Controlling emissive behaviour through molecular design: 2,3-bis(2,5-dimethylthiophen-3-yl)quinoxalines with variable fluorene substitution

Abstract

We report a new family of donor–acceptor–donor (D–A–D) chromophores based on 2,3-bis(2,5-dimethylthiophen-3-yl)quinoxaline, where the electronic and steric environment is tuned through fluorene substituents at the 5,8-positions. Variation of the 9,9-substituents (aryl, branched alkyl, and spiro-linked groups) enables systematic modulation of solubility, conformational rigidity, and intermolecular interactions while preserving the electron-deficient quinoxaline core. All synthesized derivatives (DMTQ1–DMTQ5) exhibit characteristic π–π* absorption around 380 nm and broad intramolecular charge-transfer (ICT) emission in solution (490–502 nm) with photoluminescence quantum yields up to 45% and lifetimes of 2.7–4.0 ns.
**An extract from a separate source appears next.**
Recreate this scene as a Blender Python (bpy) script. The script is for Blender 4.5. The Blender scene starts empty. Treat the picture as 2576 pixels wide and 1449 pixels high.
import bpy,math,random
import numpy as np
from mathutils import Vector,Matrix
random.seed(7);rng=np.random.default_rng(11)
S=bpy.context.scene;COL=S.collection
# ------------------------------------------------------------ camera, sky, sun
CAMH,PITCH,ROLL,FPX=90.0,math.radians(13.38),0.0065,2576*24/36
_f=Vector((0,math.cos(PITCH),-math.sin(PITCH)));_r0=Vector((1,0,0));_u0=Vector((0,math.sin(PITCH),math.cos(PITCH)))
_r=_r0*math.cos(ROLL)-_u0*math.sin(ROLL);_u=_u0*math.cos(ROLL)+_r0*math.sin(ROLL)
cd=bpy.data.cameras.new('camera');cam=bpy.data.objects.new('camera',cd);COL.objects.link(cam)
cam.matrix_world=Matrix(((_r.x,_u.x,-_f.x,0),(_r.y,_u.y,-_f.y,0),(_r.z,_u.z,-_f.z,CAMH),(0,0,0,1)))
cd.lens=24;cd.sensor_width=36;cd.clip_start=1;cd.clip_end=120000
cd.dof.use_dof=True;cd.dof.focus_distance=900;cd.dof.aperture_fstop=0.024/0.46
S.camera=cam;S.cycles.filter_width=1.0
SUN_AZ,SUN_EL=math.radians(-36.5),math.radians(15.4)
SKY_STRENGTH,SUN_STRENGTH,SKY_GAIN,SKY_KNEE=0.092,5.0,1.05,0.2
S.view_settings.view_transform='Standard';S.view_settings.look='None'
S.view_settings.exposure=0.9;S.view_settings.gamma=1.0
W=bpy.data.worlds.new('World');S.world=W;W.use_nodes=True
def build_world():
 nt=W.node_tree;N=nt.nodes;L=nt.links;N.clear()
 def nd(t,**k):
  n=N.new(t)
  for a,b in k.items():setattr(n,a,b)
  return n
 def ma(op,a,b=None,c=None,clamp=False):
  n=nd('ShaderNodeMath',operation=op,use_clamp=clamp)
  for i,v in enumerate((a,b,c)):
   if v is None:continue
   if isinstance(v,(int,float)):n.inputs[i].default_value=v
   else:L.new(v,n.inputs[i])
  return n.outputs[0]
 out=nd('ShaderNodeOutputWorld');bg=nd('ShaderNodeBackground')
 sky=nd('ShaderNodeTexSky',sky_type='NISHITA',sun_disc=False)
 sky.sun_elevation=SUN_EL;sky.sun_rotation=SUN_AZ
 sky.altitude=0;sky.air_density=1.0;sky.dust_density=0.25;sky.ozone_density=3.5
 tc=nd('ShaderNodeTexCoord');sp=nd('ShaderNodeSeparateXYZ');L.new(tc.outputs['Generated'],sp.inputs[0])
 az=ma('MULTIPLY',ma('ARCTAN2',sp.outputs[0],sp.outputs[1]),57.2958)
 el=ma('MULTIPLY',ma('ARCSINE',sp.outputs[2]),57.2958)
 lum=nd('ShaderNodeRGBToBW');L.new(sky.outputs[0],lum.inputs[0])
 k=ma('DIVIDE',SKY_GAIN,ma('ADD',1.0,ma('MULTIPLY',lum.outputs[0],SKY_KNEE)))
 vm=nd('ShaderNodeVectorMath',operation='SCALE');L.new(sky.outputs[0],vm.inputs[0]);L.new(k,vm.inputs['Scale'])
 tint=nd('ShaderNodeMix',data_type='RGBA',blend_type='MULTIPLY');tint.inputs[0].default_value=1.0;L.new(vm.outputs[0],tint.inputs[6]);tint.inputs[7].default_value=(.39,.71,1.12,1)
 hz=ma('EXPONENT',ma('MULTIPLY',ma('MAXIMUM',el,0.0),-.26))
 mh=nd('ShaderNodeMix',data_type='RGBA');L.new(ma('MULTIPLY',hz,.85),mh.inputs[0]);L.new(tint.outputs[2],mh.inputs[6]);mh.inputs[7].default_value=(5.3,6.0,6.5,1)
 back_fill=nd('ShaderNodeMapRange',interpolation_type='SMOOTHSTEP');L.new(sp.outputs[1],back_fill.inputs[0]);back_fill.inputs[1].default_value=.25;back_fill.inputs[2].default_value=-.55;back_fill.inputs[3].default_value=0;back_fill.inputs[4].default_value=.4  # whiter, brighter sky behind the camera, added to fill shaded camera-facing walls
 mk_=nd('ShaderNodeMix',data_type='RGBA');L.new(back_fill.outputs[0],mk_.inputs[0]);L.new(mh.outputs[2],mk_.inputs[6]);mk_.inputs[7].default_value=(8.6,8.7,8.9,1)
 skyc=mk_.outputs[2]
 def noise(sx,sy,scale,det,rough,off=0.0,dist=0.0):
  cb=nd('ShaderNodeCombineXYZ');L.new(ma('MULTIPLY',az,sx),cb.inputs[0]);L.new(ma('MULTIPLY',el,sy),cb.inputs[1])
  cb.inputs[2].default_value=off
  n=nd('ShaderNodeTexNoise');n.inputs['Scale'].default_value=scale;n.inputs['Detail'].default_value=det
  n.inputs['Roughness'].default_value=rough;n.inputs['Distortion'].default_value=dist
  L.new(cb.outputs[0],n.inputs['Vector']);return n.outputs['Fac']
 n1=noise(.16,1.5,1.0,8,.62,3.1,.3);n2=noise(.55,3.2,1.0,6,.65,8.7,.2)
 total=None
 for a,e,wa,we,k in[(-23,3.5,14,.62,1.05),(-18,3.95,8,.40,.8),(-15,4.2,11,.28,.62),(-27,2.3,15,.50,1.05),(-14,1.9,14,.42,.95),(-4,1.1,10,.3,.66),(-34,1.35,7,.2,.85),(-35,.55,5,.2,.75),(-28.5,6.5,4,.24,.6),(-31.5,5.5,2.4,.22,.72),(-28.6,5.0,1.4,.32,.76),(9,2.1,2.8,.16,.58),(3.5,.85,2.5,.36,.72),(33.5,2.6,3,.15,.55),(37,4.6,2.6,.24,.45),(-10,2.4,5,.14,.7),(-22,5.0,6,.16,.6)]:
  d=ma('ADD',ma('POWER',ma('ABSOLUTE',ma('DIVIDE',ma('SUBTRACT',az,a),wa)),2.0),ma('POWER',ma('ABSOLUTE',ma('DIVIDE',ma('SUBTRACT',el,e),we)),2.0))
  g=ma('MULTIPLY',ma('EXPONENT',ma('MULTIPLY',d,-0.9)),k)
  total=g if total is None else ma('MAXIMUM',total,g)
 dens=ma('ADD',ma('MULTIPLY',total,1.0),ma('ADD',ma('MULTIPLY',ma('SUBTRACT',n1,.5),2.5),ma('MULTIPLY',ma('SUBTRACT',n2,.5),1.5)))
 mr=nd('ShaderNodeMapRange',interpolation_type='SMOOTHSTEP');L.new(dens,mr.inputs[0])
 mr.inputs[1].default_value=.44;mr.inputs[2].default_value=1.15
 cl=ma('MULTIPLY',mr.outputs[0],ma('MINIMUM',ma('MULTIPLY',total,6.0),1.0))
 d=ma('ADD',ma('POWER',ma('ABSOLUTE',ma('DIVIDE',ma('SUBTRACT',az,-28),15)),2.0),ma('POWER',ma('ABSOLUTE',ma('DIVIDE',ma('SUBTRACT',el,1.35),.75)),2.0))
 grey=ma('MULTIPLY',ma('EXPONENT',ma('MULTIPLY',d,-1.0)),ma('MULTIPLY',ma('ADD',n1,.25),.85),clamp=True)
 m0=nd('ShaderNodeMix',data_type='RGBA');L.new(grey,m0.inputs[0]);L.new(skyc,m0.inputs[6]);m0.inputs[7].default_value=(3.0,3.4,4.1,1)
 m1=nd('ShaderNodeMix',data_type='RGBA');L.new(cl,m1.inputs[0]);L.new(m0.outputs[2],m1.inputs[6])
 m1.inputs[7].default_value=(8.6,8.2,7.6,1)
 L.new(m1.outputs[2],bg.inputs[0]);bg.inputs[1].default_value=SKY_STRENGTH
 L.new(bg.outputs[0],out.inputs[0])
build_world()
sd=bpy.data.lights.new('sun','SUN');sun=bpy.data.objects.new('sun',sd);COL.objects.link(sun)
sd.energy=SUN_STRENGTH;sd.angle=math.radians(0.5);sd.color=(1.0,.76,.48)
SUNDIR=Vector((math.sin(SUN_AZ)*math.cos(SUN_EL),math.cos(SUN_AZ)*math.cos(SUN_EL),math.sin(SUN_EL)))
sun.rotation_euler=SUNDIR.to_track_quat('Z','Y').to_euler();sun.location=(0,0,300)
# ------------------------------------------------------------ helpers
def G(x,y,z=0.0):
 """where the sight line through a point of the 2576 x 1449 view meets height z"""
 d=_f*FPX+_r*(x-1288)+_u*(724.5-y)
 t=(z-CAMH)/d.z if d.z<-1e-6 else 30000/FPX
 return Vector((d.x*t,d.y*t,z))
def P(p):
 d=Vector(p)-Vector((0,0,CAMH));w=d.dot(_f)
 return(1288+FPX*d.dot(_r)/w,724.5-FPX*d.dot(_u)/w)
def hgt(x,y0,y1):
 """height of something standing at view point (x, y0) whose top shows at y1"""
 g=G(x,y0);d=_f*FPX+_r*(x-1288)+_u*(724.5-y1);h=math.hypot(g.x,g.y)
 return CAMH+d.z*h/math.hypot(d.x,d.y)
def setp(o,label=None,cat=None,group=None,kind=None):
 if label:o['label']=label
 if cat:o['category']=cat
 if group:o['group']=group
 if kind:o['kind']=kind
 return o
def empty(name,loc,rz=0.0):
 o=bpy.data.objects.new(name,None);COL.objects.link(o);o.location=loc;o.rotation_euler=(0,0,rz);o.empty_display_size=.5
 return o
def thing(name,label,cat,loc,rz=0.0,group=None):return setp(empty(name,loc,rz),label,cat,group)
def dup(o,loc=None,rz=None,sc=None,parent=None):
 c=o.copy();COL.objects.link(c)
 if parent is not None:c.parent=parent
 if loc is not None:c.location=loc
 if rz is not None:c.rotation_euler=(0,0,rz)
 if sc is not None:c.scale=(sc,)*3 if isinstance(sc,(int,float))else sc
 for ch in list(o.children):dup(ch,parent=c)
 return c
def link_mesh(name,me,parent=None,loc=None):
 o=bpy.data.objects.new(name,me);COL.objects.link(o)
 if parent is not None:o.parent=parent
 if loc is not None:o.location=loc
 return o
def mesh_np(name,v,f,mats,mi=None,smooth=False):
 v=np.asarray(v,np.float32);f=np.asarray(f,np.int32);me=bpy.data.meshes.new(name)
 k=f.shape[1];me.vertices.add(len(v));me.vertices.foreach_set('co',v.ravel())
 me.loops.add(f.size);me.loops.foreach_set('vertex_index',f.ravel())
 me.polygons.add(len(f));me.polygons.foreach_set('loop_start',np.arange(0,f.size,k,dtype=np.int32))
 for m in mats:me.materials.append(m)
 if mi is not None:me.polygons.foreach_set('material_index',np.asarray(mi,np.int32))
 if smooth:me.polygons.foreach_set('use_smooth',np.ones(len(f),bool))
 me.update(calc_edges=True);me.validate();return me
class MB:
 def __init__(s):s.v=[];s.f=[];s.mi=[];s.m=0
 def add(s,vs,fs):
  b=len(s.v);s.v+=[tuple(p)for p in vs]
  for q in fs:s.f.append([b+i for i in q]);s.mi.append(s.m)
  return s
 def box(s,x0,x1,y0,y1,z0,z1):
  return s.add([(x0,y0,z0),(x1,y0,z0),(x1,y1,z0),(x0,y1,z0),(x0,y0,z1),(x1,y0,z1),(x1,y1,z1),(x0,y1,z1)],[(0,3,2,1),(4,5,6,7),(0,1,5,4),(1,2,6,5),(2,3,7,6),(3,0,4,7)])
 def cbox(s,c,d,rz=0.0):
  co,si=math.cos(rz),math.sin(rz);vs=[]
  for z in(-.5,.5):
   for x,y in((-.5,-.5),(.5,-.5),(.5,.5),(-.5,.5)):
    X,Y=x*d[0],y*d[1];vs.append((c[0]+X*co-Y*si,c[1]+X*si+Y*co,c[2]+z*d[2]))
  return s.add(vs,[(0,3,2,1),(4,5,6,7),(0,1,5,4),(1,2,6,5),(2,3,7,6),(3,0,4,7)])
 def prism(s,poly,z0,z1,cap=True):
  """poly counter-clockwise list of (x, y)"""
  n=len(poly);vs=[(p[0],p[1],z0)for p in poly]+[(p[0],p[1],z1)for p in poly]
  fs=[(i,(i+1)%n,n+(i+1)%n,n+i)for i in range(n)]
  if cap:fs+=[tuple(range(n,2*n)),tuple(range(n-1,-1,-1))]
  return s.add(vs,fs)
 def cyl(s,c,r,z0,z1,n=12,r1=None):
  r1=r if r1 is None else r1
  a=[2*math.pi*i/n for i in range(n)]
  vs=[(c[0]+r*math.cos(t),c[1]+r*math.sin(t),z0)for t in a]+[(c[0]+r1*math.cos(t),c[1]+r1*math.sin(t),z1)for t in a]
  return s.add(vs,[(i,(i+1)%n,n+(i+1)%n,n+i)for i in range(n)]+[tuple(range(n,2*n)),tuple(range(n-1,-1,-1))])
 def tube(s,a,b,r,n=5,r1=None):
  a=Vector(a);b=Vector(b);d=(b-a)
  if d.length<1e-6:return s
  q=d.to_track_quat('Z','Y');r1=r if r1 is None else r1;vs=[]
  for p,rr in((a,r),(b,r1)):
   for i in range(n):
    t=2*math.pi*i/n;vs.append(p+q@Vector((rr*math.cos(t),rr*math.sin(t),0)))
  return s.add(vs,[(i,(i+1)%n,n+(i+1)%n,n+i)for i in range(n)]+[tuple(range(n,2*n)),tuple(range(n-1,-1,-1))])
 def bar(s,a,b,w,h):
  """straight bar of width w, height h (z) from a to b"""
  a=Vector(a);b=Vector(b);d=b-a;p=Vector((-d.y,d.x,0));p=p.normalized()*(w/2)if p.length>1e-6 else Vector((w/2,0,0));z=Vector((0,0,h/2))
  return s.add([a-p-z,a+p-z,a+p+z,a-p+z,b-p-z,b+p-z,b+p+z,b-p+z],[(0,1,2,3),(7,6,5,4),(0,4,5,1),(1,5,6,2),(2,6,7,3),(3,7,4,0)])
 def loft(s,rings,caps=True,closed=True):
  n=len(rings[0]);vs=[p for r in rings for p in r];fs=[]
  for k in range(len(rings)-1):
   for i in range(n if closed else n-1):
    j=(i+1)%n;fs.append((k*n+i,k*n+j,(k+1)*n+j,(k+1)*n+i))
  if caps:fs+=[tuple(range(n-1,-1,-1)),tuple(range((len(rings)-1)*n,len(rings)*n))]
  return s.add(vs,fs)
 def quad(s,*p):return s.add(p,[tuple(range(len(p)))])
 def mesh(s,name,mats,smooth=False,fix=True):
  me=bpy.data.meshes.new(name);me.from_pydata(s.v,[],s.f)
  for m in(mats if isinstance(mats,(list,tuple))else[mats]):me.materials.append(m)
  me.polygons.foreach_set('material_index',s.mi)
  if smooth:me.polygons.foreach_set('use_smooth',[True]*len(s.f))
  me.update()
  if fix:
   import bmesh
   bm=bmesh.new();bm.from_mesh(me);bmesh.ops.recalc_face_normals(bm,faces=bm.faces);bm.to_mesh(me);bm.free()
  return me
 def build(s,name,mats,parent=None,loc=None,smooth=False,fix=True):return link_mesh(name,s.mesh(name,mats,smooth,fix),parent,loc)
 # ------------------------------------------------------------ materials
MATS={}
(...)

A detailed solvatochromic and time-resolved study of DMTQ5 confirmed strong ICT character, manifested by red-shifted emission and polarity-dependent lifetime shortening. Electrochemical studies reveal consistent oxidation onsets (0.54–0.64 V vs. Fc/Fc⁺), corresponding to HOMO levels of −5.34 to −5.44 eV, while LUMO energies (−2.57 to −2.67 eV) were derived from optical gaps of ∼2.8 eV. In the solid state, spin-coated films of selected derivatives exhibit pronounced photochromic switching of emission colour and intensity, a behaviour absent in solution and directly demonstrated using UV-LED excitation. These results establish fluorene substitution as a versatile strategy to direct emissive behaviour in quinoxaline-based chromophores, highlighting their potential as polarity-sensitive probes, light-responsive coatings, and optoelectronic materials.